Task brief
Below, locate the line that contains "Generate a Blender". Repeat exactly from that line to the line that contains "return m, nt, nt.nodes['Principled BSDF']", inclusive, leaving out the pictures.

Input

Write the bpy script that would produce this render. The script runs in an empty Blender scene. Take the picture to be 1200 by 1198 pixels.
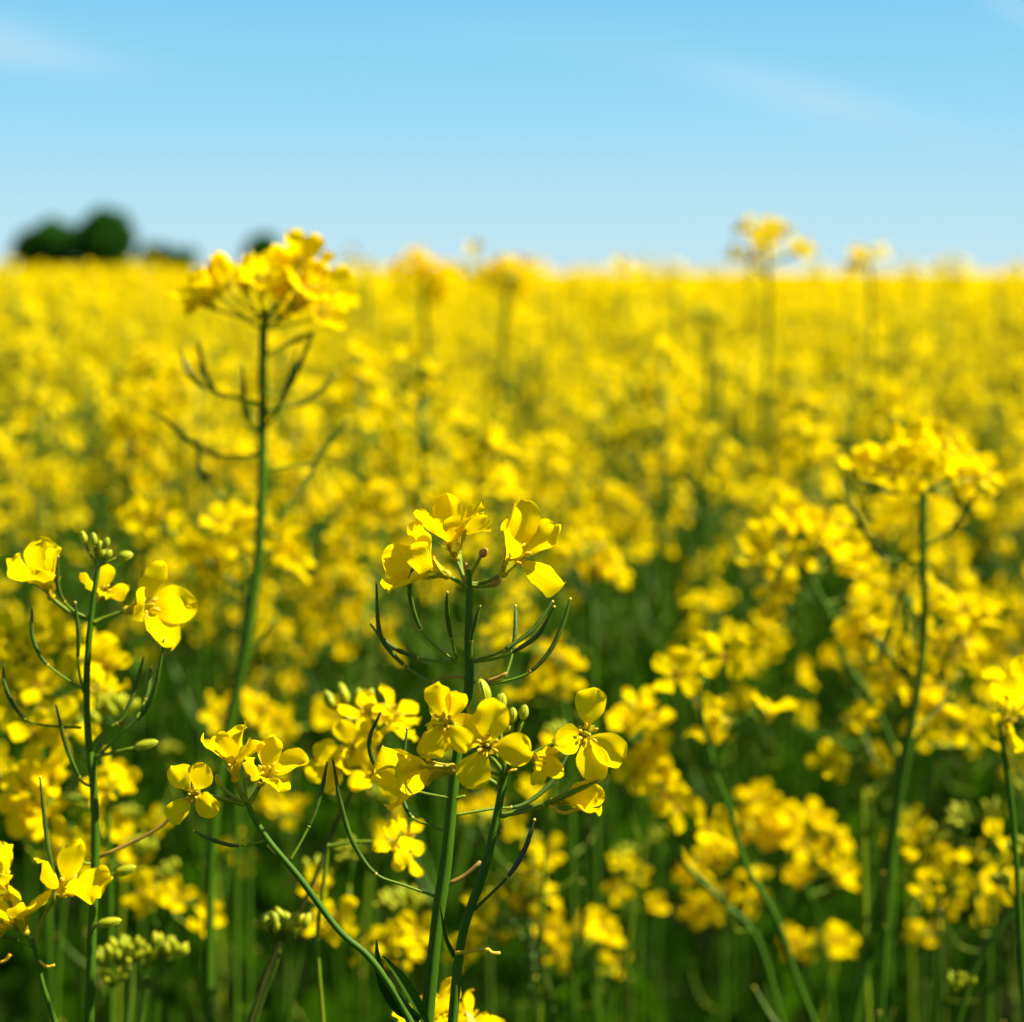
import bpy, math
import numpy as np

# ---------------------------------------------------------------- camera, sky, sun, exposure
SC = bpy.context.scene
COL = SC.collection
H = 1.25                      # camera height (m)
F = 2500.0                    # focal length in photo pixels (photo 1200 x 1198)
PITCH = math.atan((599 - 320) / F)
FOCUS = 0.60

cam_d = bpy.data.cameras.new('camera')
cam = bpy.data.objects.new('camera', cam_d)
COL.objects.link(cam)
cam.location = (0, 0, H)
cam.rotation_euler = (math.pi / 2 - PITCH, 0, 0)
cam_d.sensor_fit = 'HORIZONTAL'
cam_d.sensor_width = 36
cam_d.lens = 36 * F / 1200
cam_d.clip_start = 0.02
cam_d.clip_end = 6000
cam_d.dof.use_dof = True
cam_d.dof.focus_distance = FOCUS
cam_d.dof.aperture_fstop = 10.8
SC.camera = cam

SUN_EL, SUN_AZ = math.radians(52), math.radians(91)     # azimuth clockwise from +Y
sun_d = bpy.data.lights.new('sun', 'SUN')
sun_d.energy = 5.0
sun_d.angle = math.radians(0.5)
sun_d.color = (1.0, 0.955, 0.88)
sun = bpy.data.objects.new('sun', sun_d)
COL.objects.link(sun)
sun.rotation_euler = (math.pi / 2 - SUN_EL, 0, math.pi - SUN_AZ)
sun.location = (8, 3, 12)

SC.render.engine = 'CYCLES'
SC.cycles.use_denoising = True
SC.cycles.max_bounces = 8
SC.cycles.diffuse_bounces = 5
SC.cycles.transmission_bounces = 6
SC.cycles.glossy_bounces = 2
SC.view_settings.view_transform = 'Standard'
SC.view_settings.look = 'None'
SC.view_settings.gamma = 1
SC.view_settings.exposure = 1.4

world = bpy.data.worlds.new('World')
SC.world = world
world.use_nodes = True
nt = world.node_tree
nt.nodes.clear()
def N(tree, typ, **kw):
    n = tree.nodes.new(typ)
    for k, v in kw.items():
        setattr(n, k, v)
    return n
wout = N(nt, 'ShaderNodeOutputWorld')
wbg = N(nt, 'ShaderNodeBackground')
sky = N(nt, 'ShaderNodeTexSky', sky_type='NISHITA', sun_disc=False)
sky.sun_elevation = SUN_EL
sky.sun_rotation = SUN_AZ
sky.altitude = 200
sky.air_density = 1.0
sky.dust_density = 0.2
sky.ozone_density = 3.0
tc = N(nt, 'ShaderNodeTexCoord')
sep = N(nt, 'ShaderNodeSeparateXYZ')
nt.links.new(tc.outputs['Generated'], sep.inputs[0])
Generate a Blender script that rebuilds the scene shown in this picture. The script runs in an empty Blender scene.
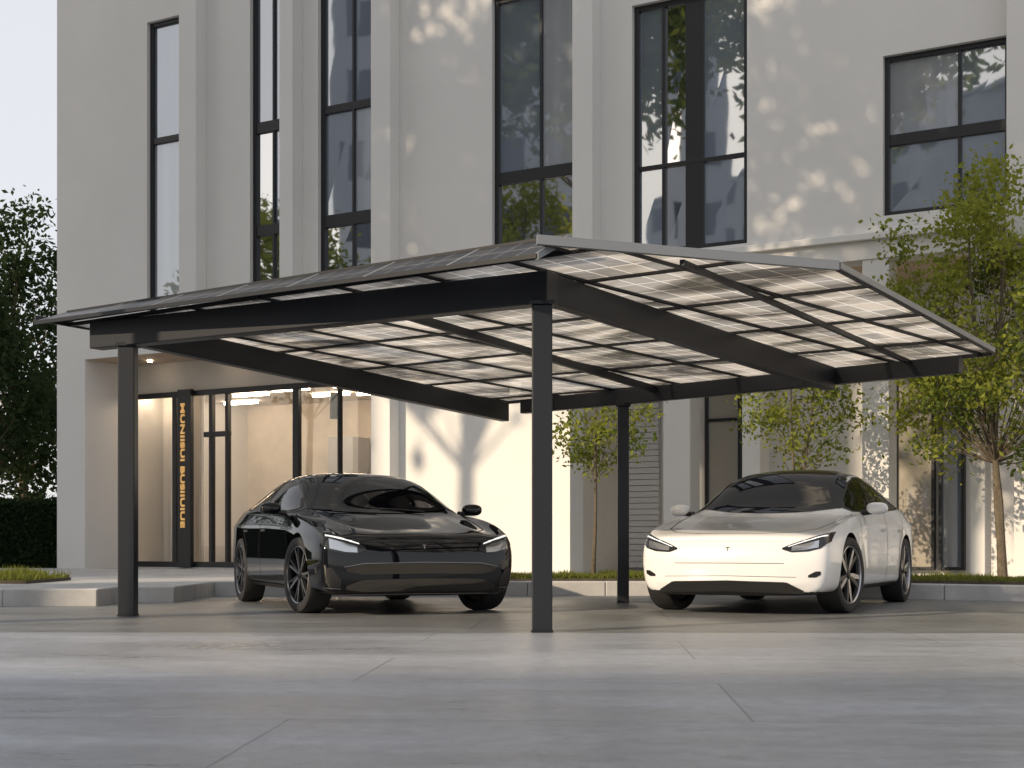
import bpy, bmesh, math, random
from mathutils import Vector, Matrix, noise
from mathutils.bvhtree import BVHTree
C = bpy.context.scene.collection
R = math.radians
F, H, HZ = 1450.0, 0.65, 544.0

# ------------------------------------------------------------------ materials
def newmat(name):
    m = bpy.data.materials.new(name); m.use_nodes = True
    nt = m.node_tree
    return m, nt, nt.nodes['Principled BSDF']

def mat(name, col, rough=.5, metal=0, coat=0, var=0, vscale=3, bump=0, bscale=40, emit=None, estr=0, spec=None, rvar=0):
    m, nt, b = newmat(name)
    b.inputs['Base Color'].default_value = (*col, 1)
    b.inputs['Roughness'].default_value = rough
    b.inputs['Metallic'].default_value = metal
    b.inputs['Coat Weight'].default_value = coat
    b.inputs['Coat Roughness'].default_value = .02
    if spec is not None: b.inputs['Specular IOR Level'].default_value = spec
    if emit:
        b.inputs['Emission Color'].default_value = (*emit, 1)
        b.inputs['Emission Strength'].default_value = estr
    g = nt.nodes.new('ShaderNodeNewGeometry')
    if var or rvar:
        n = nt.nodes.new('ShaderNodeTexNoise'); n.inputs['Scale'].default_value = vscale
        n.inputs['Detail'].default_value = 6; n.inputs['Roughness'].default_value = .6
        nt.links.new(g.outputs['Position'], n.inputs['Vector'])
        if var:
            r = nt.nodes.new('ShaderNodeMapRange'); r.inputs[1].default_value = .3; r.inputs[2].default_value = .7
            r.inputs[3].default_value = 1-var; r.inputs[4].default_value = 1+var
            nt.links.new(n.outputs['Fac'], r.inputs[0])
            mx = nt.nodes.new('ShaderNodeMix'); mx.data_type = 'RGBA'; mx.blend_type = 'MULTIPLY'; mx.inputs[0].default_value = 1
            mx.inputs[6].default_value = (*col, 1)
            nt.links.new(r.outputs[0], mx.inputs[7]); nt.links.new(mx.outputs[2], b.inputs['Base Color'])
        if rvar:
            r = nt.nodes.new('ShaderNodeMapRange'); r.inputs[1].default_value = .3; r.inputs[2].default_value = .7
            r.inputs[3].default_value = rough-rvar; r.inputs[4].default_value = rough+rvar
            nt.links.new(n.outputs['Fac'], r.inputs[0]); nt.links.new(r.outputs[0], b.inputs['Roughness'])
    if bump:
        n2 = nt.nodes.new('ShaderNodeTexNoise'); n2.inputs['Scale'].default_value = bscale; n2.inputs['Detail'].default_value = 4
        nt.links.new(g.outputs['Position'], n2.inputs['Vector'])
        bp = nt.nodes.new('ShaderNodeBump'); bp.inputs['Strength'].default_value = bump; bp.inputs['Distance'].default_value = .02
        nt.links.new(n2.outputs['Fac'], bp.inputs['Height']); nt.links.new(bp.outputs[0], b.inputs['Normal'])
    return m

def slab_mat(name, c1, c2, cm, bw, bh, mortar, rough, rot=0, rvar=.1, lo=.8, hi=1.18, grain=0, stretch=1, loc=(7.3, .35, 0)):
    m, nt, b = newmat(name)
    g = nt.nodes.new('ShaderNodeNewGeometry')
    mp = nt.nodes.new('ShaderNodeMapping'); mp.inputs['Rotation'].default_value = (0, 0, rot); mp.inputs['Location'].default_value = loc
    nt.links.new(g.outputs['Position'], mp.inputs['Vector'])
    br = nt.nodes.new('ShaderNodeTexBrick'); br.offset = .5
    br.inputs['Scale'].default_value = 1; br.inputs['Brick Width'].default_value = bw; br.inputs['Row Height'].default_value = bh
    br.inputs['Mortar Size'].default_value = mortar; br.inputs['Mortar Smooth'].default_value = .4
    br.inputs['Color1'].default_value = (*c1, 1); br.inputs['Color2'].default_value = (*c2, 1); br.inputs['Mortar'].default_value = (*cm, 1)
    nt.links.new(mp.outputs[0], br.inputs['Vector'])
    ms = nt.nodes.new('ShaderNodeMapping'); ms.inputs['Scale'].default_value = (1/stretch, 1, 1); nt.links.new(mp.outputs[0], ms.inputs['Vector'])
    n = nt.nodes.new('ShaderNodeTexNoise'); n.inputs['Scale'].default_value = .9; n.inputs['Detail'].default_value = 10; n.inputs['Roughness'].default_value = .72
    nt.links.new(ms.outputs[0], n.inputs['Vector'])
    r = nt.nodes.new('ShaderNodeMapRange'); r.inputs[1].default_value = .3; r.inputs[2].default_value = .7; r.inputs[3].default_value = lo; r.inputs[4].default_value = hi
    nt.links.new(n.outputs['Fac'], r.inputs[0])
    mx = nt.nodes.new('ShaderNodeMix'); mx.data_type = 'RGBA'; mx.blend_type = 'MULTIPLY'; mx.inputs[0].default_value = 1
    nt.links.new(br.outputs['Color'], mx.inputs[6]); nt.links.new(r.outputs[0], mx.inputs[7])
    out = mx.outputs[2]
    n3 = nt.nodes.new('ShaderNodeTexNoise'); n3.inputs['Scale'].default_value = 9; n3.inputs['Detail'].default_value = 8; n3.inputs['Roughness'].default_value = .8
    nt.links.new(g.outputs['Position'], n3.inputs['Vector'])
    if grain:
        r3 = nt.nodes.new('ShaderNodeMapRange'); r3.inputs[1].default_value = .3; r3.inputs[2].default_value = .7; r3.inputs[3].default_value = 1-grain; r3.inputs[4].default_value = 1+grain
        nt.links.new(n3.outputs['Fac'], r3.inputs[0])
        m3 = nt.nodes.new('ShaderNodeMix'); m3.data_type = 'RGBA'; m3.blend_type = 'MULTIPLY'; m3.inputs[0].default_value = 1
        nt.links.new(out, m3.inputs[6]); nt.links.new(r3.outputs[0], m3.inputs[7]); out = m3.outputs[2]
    nt.links.new(out, b.inputs['Base Color'])
    r2 = nt.nodes.new('ShaderNodeMapRange'); r2.inputs[1].default_value = .3; r2.inputs[2].default_value = .7
    r2.inputs[3].default_value = rough-rvar; r2.inputs[4].default_value = rough+rvar
    nt.links.new(n.outputs['Fac'], r2.inputs[0]); nt.links.new(r2.outputs[0], b.inputs['Roughness'])
    ad = nt.nodes.new('ShaderNodeMath'); ad.operation = 'SUBTRACT'
    nt.links.new(n3.outputs['Fac'], ad.inputs[0]); nt.links.new(br.outputs['Fac'], ad.inputs[1])
    bp = nt.nodes.new('ShaderNodeBump'); bp.inputs['Strength'].default_value = .4; bp.inputs['Distance'].default_value = .012
    nt.links.new(ad.outputs[0], bp.inputs['Height']); nt.links.new(bp.outputs[0], b.inputs['Normal'])
    return m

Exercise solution
Generate a Blender script that rebuilds the scene shown in this picture. The script runs in an empty Blender scene.
import bpy, bmesh, math, random
from mathutils import Vector, Matrix, noise
from mathutils.bvhtree import BVHTree
C = bpy.context.scene.collection
R = math.radians
F, H, HZ = 1450.0, 0.65, 544.0

# ------------------------------------------------------------------ materials
def newmat(name):
    m = bpy.data.materials.new(name); m.use_nodes = True
    nt = m.node_tree
    return m, nt, nt.nodes['Principled BSDF']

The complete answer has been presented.